Peter Phillips

Musical rivalries

issue 29 December 2012

Donald Greig’s first novel is a fluent knitting together of three distinct worlds: American musical academia, London professional singing and the life of a 15th-century composer. It is also something of a whodunnit, involving secret codes in combustible medieval manuscripts alongside skullduggery between some very famous historical characters.

If this sounds like a remake of The Name of the Rose, it is a lot funnier. Greig is at pains to say that all the musicologists he knows are genuinely effective people, but one would be forgiven for doubting it if his main character is anything to go by. Over-earnest academics are sitting targets, of course, but the fall and rise of this one is a delight to follow.

Greig has a gift for drawing characters as much as he has for pacing his set-pieces. All three of the worlds he sketches ring true, but of the three it was surely the one set in the 15th century which was the hardest to recreate. Here he tells the story of a (fictitious) 34-voice canon which the great Flemish composer Johannes Ockeghem wrote as his swan song, as described in the diary of one of his former choirboys, remembering the facts of the case in later life.

Time Will Tell turns on the jealous nature of the equally significant Flemish composer, Josquin des Prèz, and the destructive consequences of this on Ockeghem’s masterpiece. Greig has caught the style of his late-medieval diarist as expertly as he has created the world of his present-day singers as they travel from gig to gig, falling in love, arguing, eating and drinking, following the cricket at all times of the day and night, just as singers do.

It is as a study in character that this thriller should be enjoyed, not as an academic by-product. Nonetheless, given the care with which Greig has drawn his background, I wonder how he managed to misidentify the Josquin mass whose third Agnus involves retrograde canon.
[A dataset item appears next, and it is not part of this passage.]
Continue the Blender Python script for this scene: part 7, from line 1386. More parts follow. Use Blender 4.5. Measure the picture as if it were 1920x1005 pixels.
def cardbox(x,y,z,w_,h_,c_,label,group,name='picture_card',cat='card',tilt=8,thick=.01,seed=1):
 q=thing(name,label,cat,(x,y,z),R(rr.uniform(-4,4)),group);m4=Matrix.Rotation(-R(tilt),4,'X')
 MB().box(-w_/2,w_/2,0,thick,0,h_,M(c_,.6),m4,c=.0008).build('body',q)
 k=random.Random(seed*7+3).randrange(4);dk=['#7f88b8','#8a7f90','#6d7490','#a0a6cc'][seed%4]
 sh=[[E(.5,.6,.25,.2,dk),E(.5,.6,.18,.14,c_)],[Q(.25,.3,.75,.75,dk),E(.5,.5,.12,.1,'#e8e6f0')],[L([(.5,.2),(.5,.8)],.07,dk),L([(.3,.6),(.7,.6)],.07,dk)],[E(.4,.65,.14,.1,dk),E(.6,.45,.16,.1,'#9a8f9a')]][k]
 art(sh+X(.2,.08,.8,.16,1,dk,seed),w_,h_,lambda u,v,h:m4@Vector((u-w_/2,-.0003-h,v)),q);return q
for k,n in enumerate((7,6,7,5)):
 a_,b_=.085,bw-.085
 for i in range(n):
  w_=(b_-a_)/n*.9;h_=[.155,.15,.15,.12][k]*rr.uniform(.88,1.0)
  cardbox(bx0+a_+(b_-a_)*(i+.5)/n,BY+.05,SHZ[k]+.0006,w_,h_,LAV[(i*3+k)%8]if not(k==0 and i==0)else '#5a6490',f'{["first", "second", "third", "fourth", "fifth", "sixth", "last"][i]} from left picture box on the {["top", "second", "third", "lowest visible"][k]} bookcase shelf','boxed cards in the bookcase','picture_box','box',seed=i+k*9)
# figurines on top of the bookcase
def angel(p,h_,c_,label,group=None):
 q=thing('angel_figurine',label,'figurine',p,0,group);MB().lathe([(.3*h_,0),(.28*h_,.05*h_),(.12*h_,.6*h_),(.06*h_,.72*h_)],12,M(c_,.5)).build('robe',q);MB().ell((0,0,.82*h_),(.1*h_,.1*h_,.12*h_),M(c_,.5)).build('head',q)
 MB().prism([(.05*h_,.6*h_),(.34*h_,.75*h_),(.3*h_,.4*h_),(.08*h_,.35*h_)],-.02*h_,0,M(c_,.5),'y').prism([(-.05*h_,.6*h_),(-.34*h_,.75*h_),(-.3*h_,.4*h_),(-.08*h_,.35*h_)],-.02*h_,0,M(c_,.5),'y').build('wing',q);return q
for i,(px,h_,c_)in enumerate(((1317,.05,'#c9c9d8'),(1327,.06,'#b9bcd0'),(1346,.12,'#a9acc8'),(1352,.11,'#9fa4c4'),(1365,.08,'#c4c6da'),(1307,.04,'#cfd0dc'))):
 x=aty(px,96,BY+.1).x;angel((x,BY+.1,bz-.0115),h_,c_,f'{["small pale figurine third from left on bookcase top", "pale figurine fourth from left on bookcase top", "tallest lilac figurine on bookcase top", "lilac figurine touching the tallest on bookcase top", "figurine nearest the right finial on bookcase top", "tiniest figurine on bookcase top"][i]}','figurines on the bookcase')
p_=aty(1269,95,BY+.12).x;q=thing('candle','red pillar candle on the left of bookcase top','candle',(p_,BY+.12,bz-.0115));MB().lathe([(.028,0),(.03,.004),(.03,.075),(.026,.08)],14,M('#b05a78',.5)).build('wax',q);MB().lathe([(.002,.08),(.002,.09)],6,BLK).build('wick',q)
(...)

I wonder also whether it is satisfactory to trash the character of a very great musician, on essentially no historical evidence, for fictional purposes. And is it then disingenuous to claim that a book which includes historical characters is entirely fictional? Portraying Josquin as such a villain that a class of modern students is turned against his music makes me uneasy, though his aggressive character clearly adds bite to the narrative.

In the end, however, I shall savour this book for its description of what can happen when professional singers meet equally professional academics, both sides assuming as if by divine right that they know all about the music they are sharing. This is exactly how it is.